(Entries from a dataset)
◆ ◆ ◆ ◆ ◆ ◆ ◆

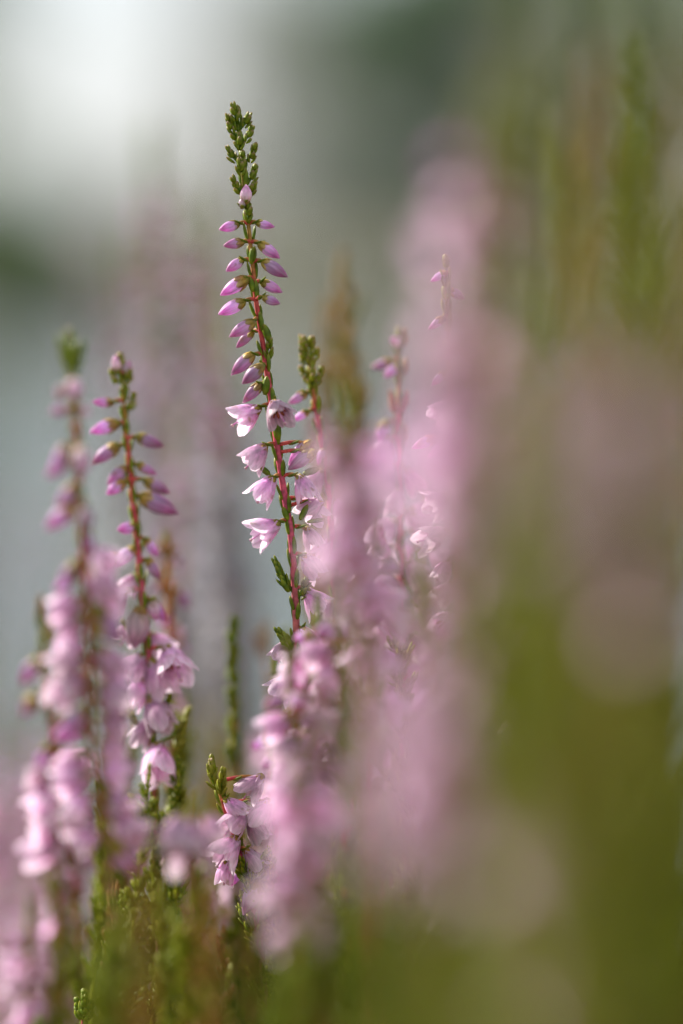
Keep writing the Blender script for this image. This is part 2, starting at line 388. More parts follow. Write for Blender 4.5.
# the sharp-ish left spike
hero('left heather spike with rosy tip and violet buds hanging from a red stem', [(121, 362, 0), (123, 385, 0), (124, 410, 0), (127, 440, 0), (131, 480, 0), (136, 530, 0), (141, 580, 0), (147, 640, 0), (150, 700, 0), (152, 760, 0), (156, 860, 0), (160, 1020, 0)], .4925,
     [('p', 118, 372, 115, 354, 0, 0, 0), ('p', 125, 374, 131, 360, 0, 0, 1), ('t', 116, 384, -.6, -1, 1.6), ('t', 127, 384, .4, -1, 1.6), ('t', 124, 396, .1, -1, 1.8), ('t', 130, 410, .4, -1, 2.0),
      ('b', 112, 403, 92, 402, 0, -.001), ('b', 117, 423, 88, 433, 0, -.001), ('b', 117, 446, 90, 464, 0, 0), ('b', 125, 468, 106, 486, 0, -.001), ('b', 124, 482, 105, 495, -.001, -.002),
      ('b', 138, 437, 164, 447, 0, -.001), ('b', 138, 465, 157, 475, 0, 0), ('b', 146, 481, 171, 494, 0, 0), ('b', 142, 497, 178, 513, 0, -.001),
      ('b', 134, 527, 116, 530, -.001, -.003), ('b', 134, 548, 114, 566, 0, -.001), ('b', 118, 556, 97, 566, 0, 0), ('f', 124, 592, 106, 612, 0, -.001), ('p', 140, 610, 134, 650, -.001, -.001, 1), ('p', 152, 600, 156, 622, 0, 0),
      ('f', 168, 648, 180, 684, -.001, -.004), ('f', 152, 660, 166, 700, 0, 0), ('b', 148, 560, 160, 580, 0, 0), ('f', 136, 575, 122, 596, .001, .001), ('b', 150, 600, 166, 622, .001, 0), ('f', 138, 622, 118, 646, .001, .001), ('f', 150, 634, 170, 655, .001, .001), ('f', 144, 655, 124, 684, 0, 0), ('f', 150, 700, 166, 735, -.001, -.003), ('b', 146, 540, 158, 556, 0, 0), ('f', 146, 680, 128, 706, 0, 0), ('f', 158, 745, 158, 785, -.001, -.004), ('f', 150, 720, 134, 745, 0, 0), ('f', 152, 700, 172, 724, 0, 0),
      ('t', 158, 730, .35, -1, 5, 0, G_FRESH), ('t', 140, 740, -.35, -1, 5, 0, G_FRESH), ('t', 136, 640, -.8, -1, 3, 0, G_FRESH), ('t', 176, 750, .3, -1, 6, 0, G_OLIVE)], 7, fascicle_from=58)

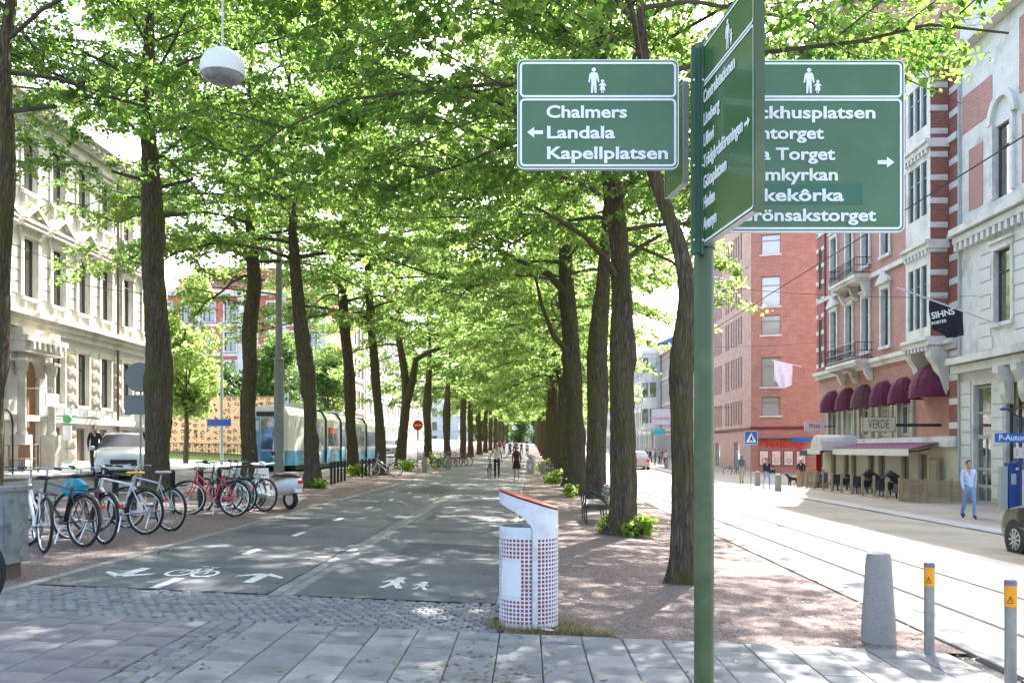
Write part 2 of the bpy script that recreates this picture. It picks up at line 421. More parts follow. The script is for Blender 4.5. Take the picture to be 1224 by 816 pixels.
xa, ya = G(158, 684); arrow('lane_arrow', xa, ya, 0.66, -1)
xa, ya = G(309, 690); arrow('lane_arrow', xa, ya, 0.66, 1)
def ring(cx, cy, r0, r1, n=26, sy=1.0):
    return [[(cx + r * math.cos(a), cy + sy * r * math.sin(a)) for r, a in ((r0, t), (r1, t), (r1, t2), (r0, t2))] for t, t2 in ((2*PI*i/n, 2*PI*(i+1)/n) for i in range(n))]
def strip2(a, b, wd):
    a = Vector(a); b = Vector(b); d = (b - a).normalized(); nrm = Vector((-d.y, d.x)) * wd / 2
    return [tuple(a - nrm), tuple(b - nrm), tuple(b + nrm), tuple(a + nrm)]
bx, by = G(230, 685)
polys = []
for cx, cyo in ((-0.205, 0.0), (0.205, 0.0)): polys += ring(bx + cx * .72, by + cyo, .105, .145, sy=1.9)
P = lambda a, b: (bx + a * .41, by + b * 1.35)
for a, b in (((-.36, 0), (-.12, .30)), ((-.12, .30), (.06, .0)), ((.06, .0), (.36, .0)), ((-.12, .30), (.20, .30)), ((.20, .34), (.06, .0)), ((.36, 0), (.20, .34)), ((-.20, .42), (.0, .42)), ((.08, .40), (.30, .40))):
    polys.append(strip2(P(*a), P(*b), .036))
mark('bicycle_symbol', polys, 0.0045)
# walking adult and child painted on the path
wx, wy = G(482, 698)
man = [(-.10, .55), (.02, .62), (.12, .55), (.10, .40), (.20, .15), (.12, .12), (.06, .28), (.10, -.05), (.22, -.50), (.10, -.52), (.0, -.12), (-.10, -.52), (-.22, -.50), (-.10, -.05), (-.10, .28), (-.20, .10), (-.27, .14), (-.16, .42)]
def figure(pts, ox, oy, s): return [[(wx + ox + p[0] * s, wy + oy + p[1] * s) for p in pts]]
polys = figure(man, -.10, 0, .62)
polys += [[(wx - .10 + .02 + .10 * math.cos(t) * .62, wy + .46 + .12 * math.sin(t) * .62) for t in [2*PI*i/12 for i in range(12)]]]
polys += figure(man, .22, -.12, .42) + [[(wx + .22 + .05 * math.cos(t), wy + .19 + .06 * math.sin(t)) for t in [2*PI*i/10 for i in range(10)]]]
mark('pedestrian_symbol', polys, 0.0045)

# repairs, a transverse seam and manhole covers
patch_m = mat('asphalt_patch', (0.072, 0.074, 0.078), (0.105, 0.106, 0.108), scale=2.5, rough=0.95, bump=0.6, bscale=200)
crack_m = mat('seam_dirt', (0.05, 0.045, 0.035), (0.13, 0.12, 0.05), scale=12, rough=1.0)
rp = random.Random(8)
def wob_rect(x0, x1, y0, y1, j=.03, n=6):
    p = [(x0 + (x1 - x0) * k / n, y0 + rp.uniform(-j, j)) for k in range(n)] + [(x1 + rp.uniform(-j, j), y0 + (y1 - y0) * k / n) for k in range(n)] + [(x1 - (x1 - x0) * k / n, y1 + rp.uniform(-j, j)) for k in range(n)] + [(x0 + rp.uniform(-j, j), y1 - (y1 - y0) * k / n) for k in range(n)]
    return p
for (x0, x1, y0, y1) in ((-4.9, -3.95, 15.2, 18.6), (-2.2, -.9, 19.5, 22.0), (-4.3, -2.8, 30, 36), (-1.9, -.5, 13.35, 14.9)): mark('asphalt_repair', [wob_rect(x0, x1, y0, y1)], 0.0022, m=patch_m)
mark('path_seam', [wob_rect(-2.40, -.36, 13.18, 13.23, .018, 14)], 0.003, m=crack_m); mark('path_seam', [wob_rect(-5.0, -2.70, 24.1, 24.13, .015, 14)], 0.003, m=crack_m)
cover_m = mat('cast_iron_cover', (0.05, 0.048, 0.045), (0.09, 0.08, 0.07), scale=30, rough=0.7, bump=0.8, bscale=60)
for (x, y, zo) in ((-1.55, 17.2, .005), (8.3, 21.0, -.094), (10.4, 27.0, -.094), (-3.2, 27.5, .005)): mark('manhole_cover', [[(x + .32 * math.cos(2*PI*k/24), y + .32 * math.sin(2*PI*k/24)) for k in range(24)]], zo, m=cover_m)
for (x0, x1, y0, y1) in ((7.3, 8.6, 16, 22), (10.0, 11.3, 20, 30), (7.4, 8.8, 30, 37)): mark('asphalt_repair', [wob_rect(x0, x1, y0, y1)], -0.0965, m=patch_m)
# ------------------------------------------------------------------ lime trees
def bark_mat(name, dark, light, moss, mossamt):
    m = bpy.data.materials.new(name); m.use_nodes = True; t = m.node_tree; b = t.nodes['Principled BSDF']; b.inputs['Roughness'].default_value = 0.95; b.inputs['Specular IOR Level'].default_value = 0.1
    tc = nd(t, 'ShaderNodeTexCoord'); mp = nd(t, 'ShaderNodeMapping'); mp.inputs['Scale'].default_value = (1, 1, 0.13); t.links.new(tc.outputs['Object'], mp.inputs['Vector'])
    n1 = nd(t, 'ShaderNodeTexNoise', Scale=22.0, Detail=8.0, Roughness=0.7); t.links.new(mp.outputs[0], n1.inputs['Vector'])
    wn = nd(t, 'ShaderNodeTexNoise', Scale=6.0, Detail=3.0); t.links.new(mp.outputs[0], wn.inputs['Vector'])
    wa = nd(t, 'ShaderNodeMix', data_type='VECTOR'); wa.inputs[0].default_value = 0.22; t.links.new(mp.outputs[0], wa.inputs[4]); t.links.new(wn.outputs['Color'], wa.inputs[5])
    v = nd(t, 'ShaderNodeTexVoronoi', Scale=25.0); v.feature = 'DISTANCE_TO_EDGE'; t.links.new(wa.outputs[1], v.inputs['Vector'])
    vm = nd(t, 'ShaderNodeMapRange'); vm.inputs[2].default_value = 0.30; t.links.new(v.outputs['Distance'], vm.inputs[0])
    am = nd(t, 'ShaderNodeMath', operation='MULTIPLY_ADD'); am.inputs[1].default_value = 0.34; t.links.new(vm.outputs[0], am.inputs[0])
    nm = nd(t, 'ShaderNodeMath', operation='MULTIPLY'); nm.inputs[1].default_value = 0.95; t.links.new(n1.outputs['Fac'], nm.inputs[0]); t.links.new(nm.outputs[0], am.inputs[2])
    r = nd(t, 'ShaderNodeValToRGB'); r.color_ramp.elements[0].color = col4(dark); r.color_ramp.elements[1].color = col4(light); r.color_ramp.elements[0].position = 0.30; r.color_ramp.elements[1].position = 0.88
    t.links.new(am.outputs[0], r.inputs[0])
    n2 = nd(t, 'ShaderNodeTexNoise', Scale=1.7, Detail=7.0, Roughness=0.7); t.links.new(tc.outputs['Object'], n2.inputs['Vector'])
    r2 = nd(t, 'ShaderNodeValToRGB'); r2.color_ramp.elements[0].position = 0.52 - mossamt; r2.color_ramp.elements[1].position = 0.66 - mossamt * 0.5; t.links.new(n2.outputs['Fac'], r2.inputs[0])
    mx = nd(t, 'ShaderNodeMix', data_type='RGBA'); mx.inputs[7].default_value = col4(moss); t.links.new(r.outputs[0], mx.inputs[6]); t.links.new(r2.outputs[0], mx.inputs[0])
    t.links.new(mx.outputs[2], b.inputs['Base Color'])
    bp = nd(t, 'ShaderNodeBump', Strength=1.0, Distance=0.05); t.links.new(am.outputs[0], bp.inputs['Height']); t.links.new(bp.outputs[0], b.inputs['Normal'])
    MATS[name] = m; return m
bark = bark_mat('lime_bark', (0.030, 0.024, 0.018), (0.165, 0.128, 0.092), (0.095, 0.095, 0.028), 0.05)
bark_br = mat('branch_bark', (0.05, 0.042, 0.034), (0.10, 0.085, 0.065), scale=9, rough=0.95)
leaf_near = leaf_mat('lime_leaf', (0.036, 0.096, 0.015), (0.088, 0.158, 0.028), (0.10, 0.28, 0.04), (0.40, 0.55, 0.11), 0.58, 0.42)
leaf_far = leaf_mat('lime_leaf_far', (0.040, 0.100, 0.017), (0.096, 0.165, 0.031), (0.17, 0.36, 0.06), (0.52, 0.65, 0.19), 0.60, 0.5)

def leaf_mesh(name, pts, dirs, nrm, size, m, quality=2, seed=0, var=None):
    """pts N,3; dirs N,3 leaf axis; nrm N,3; size N -> one mesh of folded heart-shaped leaves"""
    rg = np.random.default_rng(seed); N = len(pts)
    d = dirs / np.linalg.norm(dirs, axis=1, keepdims=True)
    s = np.cross(d, nrm); s /= np.maximum(1e-6, np.linalg.norm(s, axis=1, keepdims=True)); n = np.cross(s, d)
    L = size[:, None]
    if quality == 2:
        prof = [(0, 0, 0), (-.50, .10, .10), (-.46, .55, .12), (0, 1.08, -.10), (.46, .55, .12), (.50, .10, .10)]
        fc = [(0, 3, 2, 1), (0, 5, 4, 3)]; 
    else:
        prof = [(0, 0, 0), (-.52, .42, .12), (0, 1.05, -.08), (.52, .42, .12)]
        fc = [(0, 2, 1), (0, 3, 2)]
    k = len(prof); V = np.empty((N, k, 3), np.float32)
    for i, (a, b, c) in enumerate(prof): V[:, i] = pts + L * (a * s + b * d + c * n)
    me = bpy.data.meshes.new(name)
    fl = len(fc[0]); nf = len(fc)
    idx = (np.arange(N)[:, None, None] * k + np.array(fc)[None]).reshape(-1).astype(np.int32)
    me.vertices.add(N * k); me.vertices.foreach_set('co', V.reshape(-1))
    me.loops.add(len(idx)); me.loops.foreach_set('vertex_index', idx)
    me.polygons.add(N * nf); me.polygons.foreach_set('loop_start', np.arange(0, N * nf * fl, fl, dtype=np.int32)); me.polygons.foreach_set('loop_total', np.full(N * nf, fl, dtype=np.int32))
    me.materials.append(m); me.update(calc_edges=True)
    at = me.attributes.new('var', 'FLOAT', 'POINT'); at.data.foreach_set('value', np.repeat(np.clip(rg.normal(.5, .27, N) if var is None else var, 0, 1), k).astype(np.float32))
    return me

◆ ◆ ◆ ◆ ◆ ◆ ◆

_TASK DESCRIPTION_
How many lines in the data contain the string "part"? Respond with the number only.

_THE REPLY_
2